SHORT PROBLEM:
Reproduce exactly only the lines from the line that holds "1600 pixels high." to the line that holds "sun_o.location = sun_dir*40", inclusive, in the listing below, and please leave out every picture.

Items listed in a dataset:
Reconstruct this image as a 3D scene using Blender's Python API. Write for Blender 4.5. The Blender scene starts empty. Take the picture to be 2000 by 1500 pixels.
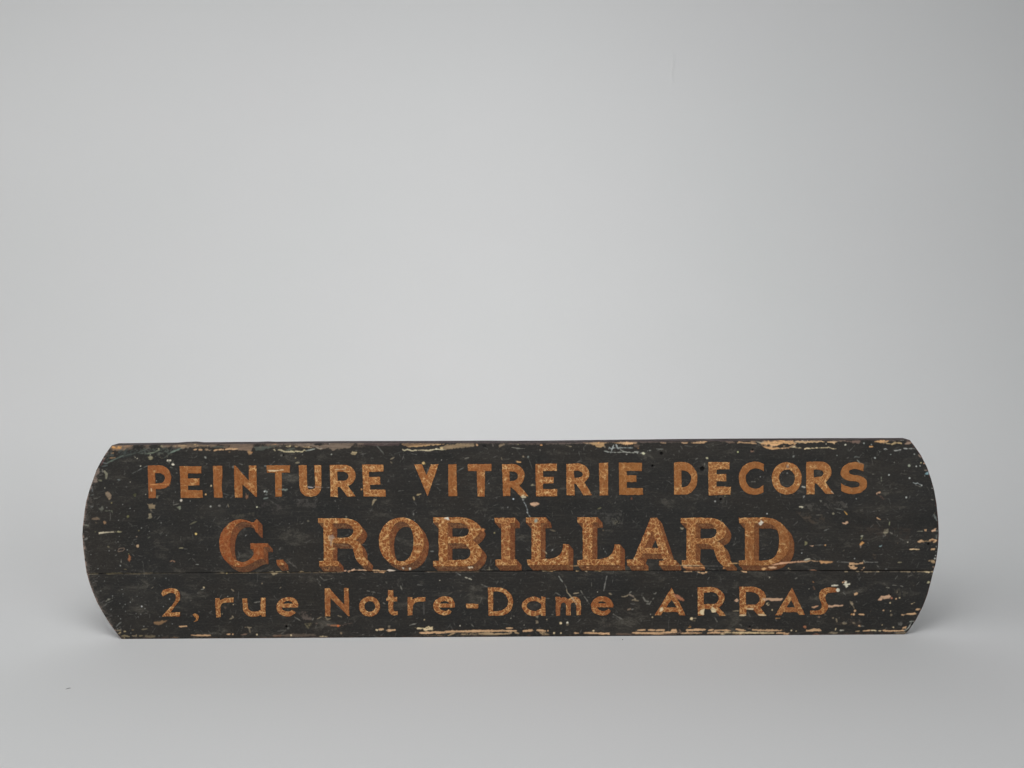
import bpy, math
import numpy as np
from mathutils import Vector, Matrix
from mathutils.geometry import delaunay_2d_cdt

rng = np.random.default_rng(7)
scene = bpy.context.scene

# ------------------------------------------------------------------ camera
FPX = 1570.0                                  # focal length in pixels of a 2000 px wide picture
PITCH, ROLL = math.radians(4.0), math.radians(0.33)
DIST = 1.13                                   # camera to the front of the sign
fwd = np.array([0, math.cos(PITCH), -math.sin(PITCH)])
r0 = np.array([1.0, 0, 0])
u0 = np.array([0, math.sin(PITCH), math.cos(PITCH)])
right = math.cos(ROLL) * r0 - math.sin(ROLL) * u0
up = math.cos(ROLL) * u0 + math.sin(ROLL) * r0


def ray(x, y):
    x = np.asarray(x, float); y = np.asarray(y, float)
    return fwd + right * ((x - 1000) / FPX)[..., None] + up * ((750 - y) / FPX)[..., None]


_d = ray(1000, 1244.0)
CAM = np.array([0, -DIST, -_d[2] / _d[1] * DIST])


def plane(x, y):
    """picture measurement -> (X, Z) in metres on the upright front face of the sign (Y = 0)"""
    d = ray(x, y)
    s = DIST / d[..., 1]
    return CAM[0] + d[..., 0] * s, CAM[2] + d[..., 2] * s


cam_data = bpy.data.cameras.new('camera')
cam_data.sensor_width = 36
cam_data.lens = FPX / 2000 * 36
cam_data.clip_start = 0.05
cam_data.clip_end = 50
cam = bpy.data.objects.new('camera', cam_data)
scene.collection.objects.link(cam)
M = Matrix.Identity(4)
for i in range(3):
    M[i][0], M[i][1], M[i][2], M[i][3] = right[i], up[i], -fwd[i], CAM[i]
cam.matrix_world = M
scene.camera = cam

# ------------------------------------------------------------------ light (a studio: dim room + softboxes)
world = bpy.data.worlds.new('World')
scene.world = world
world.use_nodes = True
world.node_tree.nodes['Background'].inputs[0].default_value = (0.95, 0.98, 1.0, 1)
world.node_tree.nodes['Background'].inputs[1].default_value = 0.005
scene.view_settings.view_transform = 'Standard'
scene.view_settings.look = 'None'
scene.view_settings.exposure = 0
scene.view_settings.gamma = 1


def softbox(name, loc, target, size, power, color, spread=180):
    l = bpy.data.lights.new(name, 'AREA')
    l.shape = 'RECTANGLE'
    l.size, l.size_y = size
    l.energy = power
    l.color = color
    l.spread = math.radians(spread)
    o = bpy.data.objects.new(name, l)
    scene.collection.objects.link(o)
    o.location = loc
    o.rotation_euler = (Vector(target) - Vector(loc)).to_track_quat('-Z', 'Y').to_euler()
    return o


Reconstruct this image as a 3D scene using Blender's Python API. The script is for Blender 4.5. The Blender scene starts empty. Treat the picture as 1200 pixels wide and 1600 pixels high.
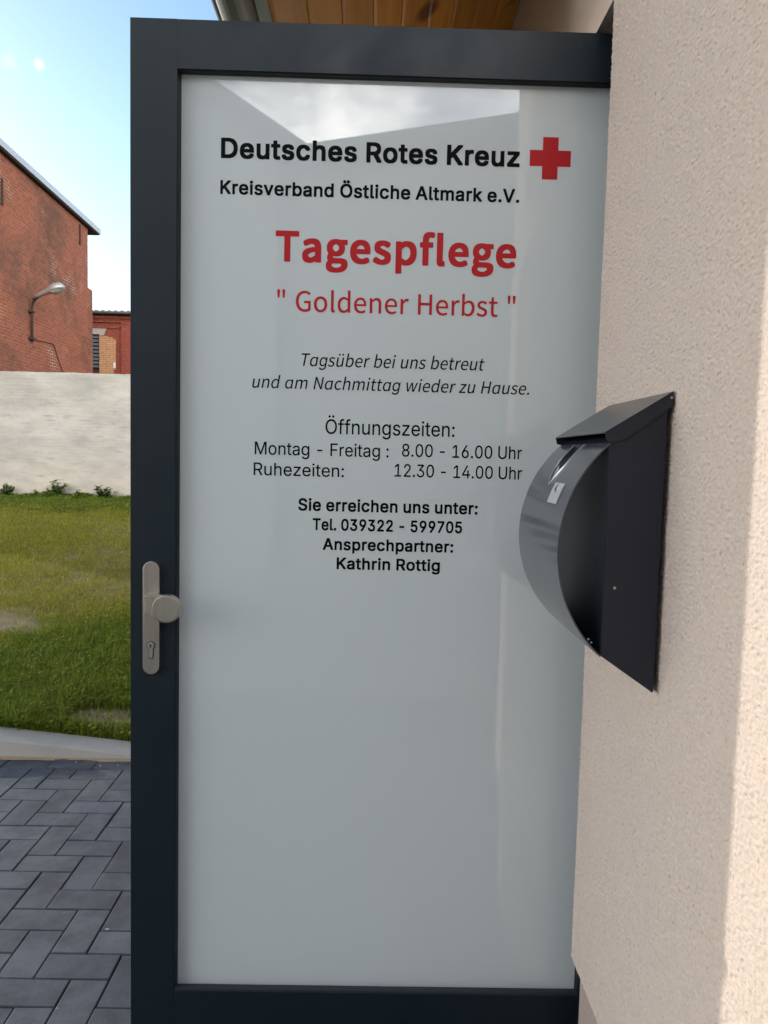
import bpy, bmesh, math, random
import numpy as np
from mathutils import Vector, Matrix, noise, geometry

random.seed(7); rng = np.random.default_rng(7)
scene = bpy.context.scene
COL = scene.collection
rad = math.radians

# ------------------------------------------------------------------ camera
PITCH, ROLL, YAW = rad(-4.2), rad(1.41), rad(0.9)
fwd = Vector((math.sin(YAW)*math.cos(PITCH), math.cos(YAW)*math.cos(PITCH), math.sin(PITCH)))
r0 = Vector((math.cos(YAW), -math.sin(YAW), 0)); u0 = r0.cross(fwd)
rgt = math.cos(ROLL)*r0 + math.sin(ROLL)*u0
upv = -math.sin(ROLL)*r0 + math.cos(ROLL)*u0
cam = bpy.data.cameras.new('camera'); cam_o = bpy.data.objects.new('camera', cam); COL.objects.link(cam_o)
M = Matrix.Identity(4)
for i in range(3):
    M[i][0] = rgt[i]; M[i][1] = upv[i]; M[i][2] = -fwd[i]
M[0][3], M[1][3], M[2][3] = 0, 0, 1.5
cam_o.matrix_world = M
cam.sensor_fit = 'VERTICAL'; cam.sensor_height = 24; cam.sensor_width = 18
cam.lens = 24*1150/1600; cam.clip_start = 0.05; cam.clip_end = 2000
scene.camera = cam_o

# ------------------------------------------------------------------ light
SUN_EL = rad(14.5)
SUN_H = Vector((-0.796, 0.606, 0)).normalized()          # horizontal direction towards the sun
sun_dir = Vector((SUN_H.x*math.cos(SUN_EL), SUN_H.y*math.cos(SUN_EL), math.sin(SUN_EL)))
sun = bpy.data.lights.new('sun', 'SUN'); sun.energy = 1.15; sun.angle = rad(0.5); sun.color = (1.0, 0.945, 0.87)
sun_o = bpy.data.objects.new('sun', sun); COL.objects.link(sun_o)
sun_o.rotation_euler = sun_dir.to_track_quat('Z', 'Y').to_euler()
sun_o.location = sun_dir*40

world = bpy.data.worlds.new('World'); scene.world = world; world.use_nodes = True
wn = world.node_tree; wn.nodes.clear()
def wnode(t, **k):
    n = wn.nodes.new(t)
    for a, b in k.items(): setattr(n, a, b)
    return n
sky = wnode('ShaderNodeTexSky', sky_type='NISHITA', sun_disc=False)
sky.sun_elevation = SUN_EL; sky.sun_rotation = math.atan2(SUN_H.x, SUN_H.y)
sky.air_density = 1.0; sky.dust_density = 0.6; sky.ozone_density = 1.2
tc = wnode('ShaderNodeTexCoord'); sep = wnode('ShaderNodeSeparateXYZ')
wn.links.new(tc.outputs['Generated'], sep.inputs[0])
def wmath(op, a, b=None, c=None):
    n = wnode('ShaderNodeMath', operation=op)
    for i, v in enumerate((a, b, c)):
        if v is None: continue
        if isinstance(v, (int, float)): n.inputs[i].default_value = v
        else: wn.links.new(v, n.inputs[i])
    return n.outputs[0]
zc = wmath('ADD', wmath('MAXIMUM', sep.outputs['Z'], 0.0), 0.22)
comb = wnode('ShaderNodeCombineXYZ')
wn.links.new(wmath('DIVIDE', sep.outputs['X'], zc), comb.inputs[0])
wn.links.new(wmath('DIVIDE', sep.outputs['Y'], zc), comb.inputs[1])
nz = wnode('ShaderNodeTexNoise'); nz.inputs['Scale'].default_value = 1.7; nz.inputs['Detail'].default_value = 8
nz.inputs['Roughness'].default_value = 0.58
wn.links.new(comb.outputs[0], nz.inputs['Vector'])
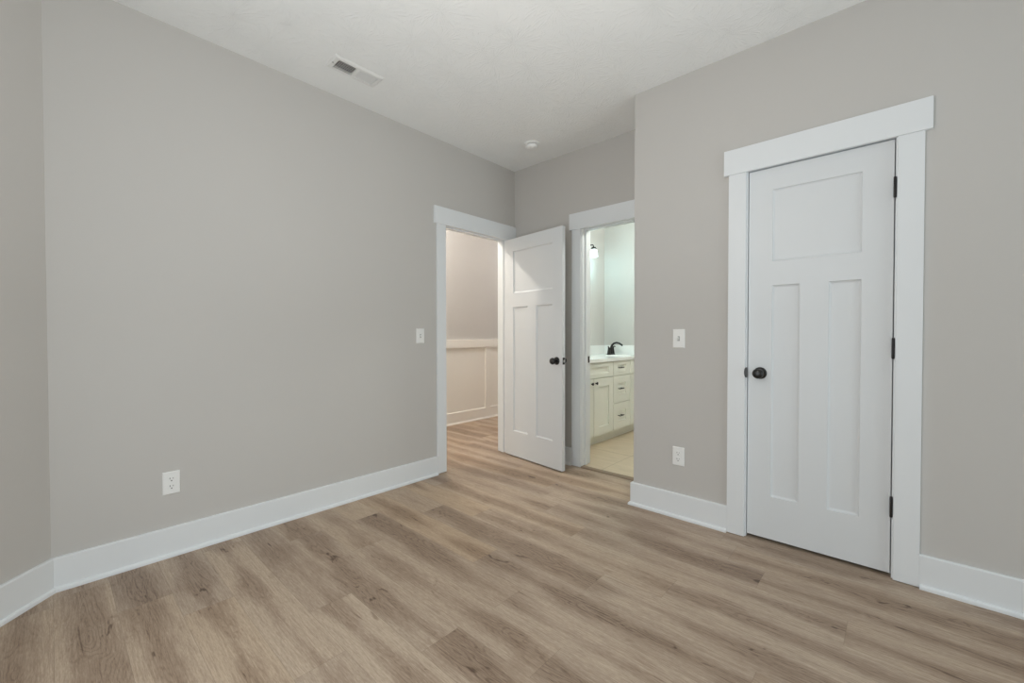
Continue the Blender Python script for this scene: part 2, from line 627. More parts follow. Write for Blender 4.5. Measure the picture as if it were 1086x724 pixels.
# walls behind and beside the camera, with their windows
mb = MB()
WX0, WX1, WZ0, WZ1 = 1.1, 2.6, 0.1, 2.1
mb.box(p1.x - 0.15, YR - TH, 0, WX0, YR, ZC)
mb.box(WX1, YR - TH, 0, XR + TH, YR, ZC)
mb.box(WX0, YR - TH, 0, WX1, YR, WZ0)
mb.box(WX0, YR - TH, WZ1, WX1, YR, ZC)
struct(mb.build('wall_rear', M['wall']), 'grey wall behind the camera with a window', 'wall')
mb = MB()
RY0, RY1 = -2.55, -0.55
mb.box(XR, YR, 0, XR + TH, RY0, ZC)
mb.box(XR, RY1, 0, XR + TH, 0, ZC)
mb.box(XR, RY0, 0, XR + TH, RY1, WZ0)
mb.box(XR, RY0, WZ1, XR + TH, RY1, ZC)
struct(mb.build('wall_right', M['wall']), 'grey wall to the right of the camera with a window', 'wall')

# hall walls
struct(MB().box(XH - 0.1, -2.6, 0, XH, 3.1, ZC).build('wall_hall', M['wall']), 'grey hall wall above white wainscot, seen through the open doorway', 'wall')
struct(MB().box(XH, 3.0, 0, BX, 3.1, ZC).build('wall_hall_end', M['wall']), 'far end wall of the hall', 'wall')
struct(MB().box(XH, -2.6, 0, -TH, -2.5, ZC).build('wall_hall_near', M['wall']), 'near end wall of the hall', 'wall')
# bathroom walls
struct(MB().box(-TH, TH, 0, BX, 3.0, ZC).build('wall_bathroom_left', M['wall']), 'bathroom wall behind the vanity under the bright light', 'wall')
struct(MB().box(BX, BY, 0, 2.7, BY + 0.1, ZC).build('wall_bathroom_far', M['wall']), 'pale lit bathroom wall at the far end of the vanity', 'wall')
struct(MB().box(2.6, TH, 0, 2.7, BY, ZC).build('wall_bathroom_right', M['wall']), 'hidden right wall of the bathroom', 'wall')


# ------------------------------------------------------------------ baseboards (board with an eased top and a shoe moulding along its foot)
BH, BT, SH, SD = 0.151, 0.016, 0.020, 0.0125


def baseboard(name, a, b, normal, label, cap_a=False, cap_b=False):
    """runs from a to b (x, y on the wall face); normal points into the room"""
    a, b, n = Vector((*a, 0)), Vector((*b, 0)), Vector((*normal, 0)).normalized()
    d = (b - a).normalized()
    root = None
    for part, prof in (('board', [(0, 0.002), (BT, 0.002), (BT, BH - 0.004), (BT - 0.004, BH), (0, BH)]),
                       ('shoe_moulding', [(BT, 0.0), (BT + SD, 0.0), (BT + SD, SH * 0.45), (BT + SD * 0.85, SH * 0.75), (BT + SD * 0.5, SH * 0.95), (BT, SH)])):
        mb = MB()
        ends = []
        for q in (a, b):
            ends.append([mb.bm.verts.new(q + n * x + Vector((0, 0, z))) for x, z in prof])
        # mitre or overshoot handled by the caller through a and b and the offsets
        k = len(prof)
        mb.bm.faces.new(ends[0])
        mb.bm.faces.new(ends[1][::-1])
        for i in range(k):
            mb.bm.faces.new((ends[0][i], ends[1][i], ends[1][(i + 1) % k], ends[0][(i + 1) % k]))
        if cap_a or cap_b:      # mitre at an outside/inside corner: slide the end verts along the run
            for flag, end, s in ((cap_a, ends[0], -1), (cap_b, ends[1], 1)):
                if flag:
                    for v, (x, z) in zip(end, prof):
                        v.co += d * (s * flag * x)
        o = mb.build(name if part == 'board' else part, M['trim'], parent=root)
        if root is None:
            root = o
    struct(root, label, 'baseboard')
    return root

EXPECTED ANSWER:
Reconstruct this image as a 3D scene using Blender's Python API. The script is for Blender 4.5. The Blender scene starts empty. Treat the picture as 1200 pixels wide and 1600 pixels high.
import bpy, bmesh, math, random
import numpy as np
from mathutils import Vector, Matrix, noise, geometry

random.seed(7); rng = np.random.default_rng(7)
scene = bpy.context.scene
COL = scene.collection
rad = math.radians

# ------------------------------------------------------------------ camera
PITCH, ROLL, YAW = rad(-4.2), rad(1.41), rad(0.9)
fwd = Vector((math.sin(YAW)*math.cos(PITCH), math.cos(YAW)*math.cos(PITCH), math.sin(PITCH)))
r0 = Vector((math.cos(YAW), -math.sin(YAW), 0)); u0 = r0.cross(fwd)
rgt = math.cos(ROLL)*r0 + math.sin(ROLL)*u0
upv = -math.sin(ROLL)*r0 + math.cos(ROLL)*u0
cam = bpy.data.cameras.new('camera'); cam_o = bpy.data.objects.new('camera', cam); COL.objects.link(cam_o)
M = Matrix.Identity(4)
for i in range(3):
    M[i][0] = rgt[i]; M[i][1] = upv[i]; M[i][2] = -fwd[i]
M[0][3], M[1][3], M[2][3] = 0, 0, 1.5
cam_o.matrix_world = M
cam.sensor_fit = 'VERTICAL'; cam.sensor_height = 24; cam.sensor_width = 18
cam.lens = 24*1150/1600; cam.clip_start = 0.05; cam.clip_end = 2000
scene.camera = cam_o

# ------------------------------------------------------------------ light
SUN_EL = rad(14.5)
SUN_H = Vector((-0.796, 0.606, 0)).normalized()          # horizontal direction towards the sun
sun_dir = Vector((SUN_H.x*math.cos(SUN_EL), SUN_H.y*math.cos(SUN_EL), math.sin(SUN_EL)))
sun = bpy.data.lights.new('sun', 'SUN'); sun.energy = 1.15; sun.angle = rad(0.5); sun.color = (1.0, 0.945, 0.87)
sun_o = bpy.data.objects.new('sun', sun); COL.objects.link(sun_o)
sun_o.rotation_euler = sun_dir.to_track_quat('Z', 'Y').to_euler()
sun_o.location = sun_dir*40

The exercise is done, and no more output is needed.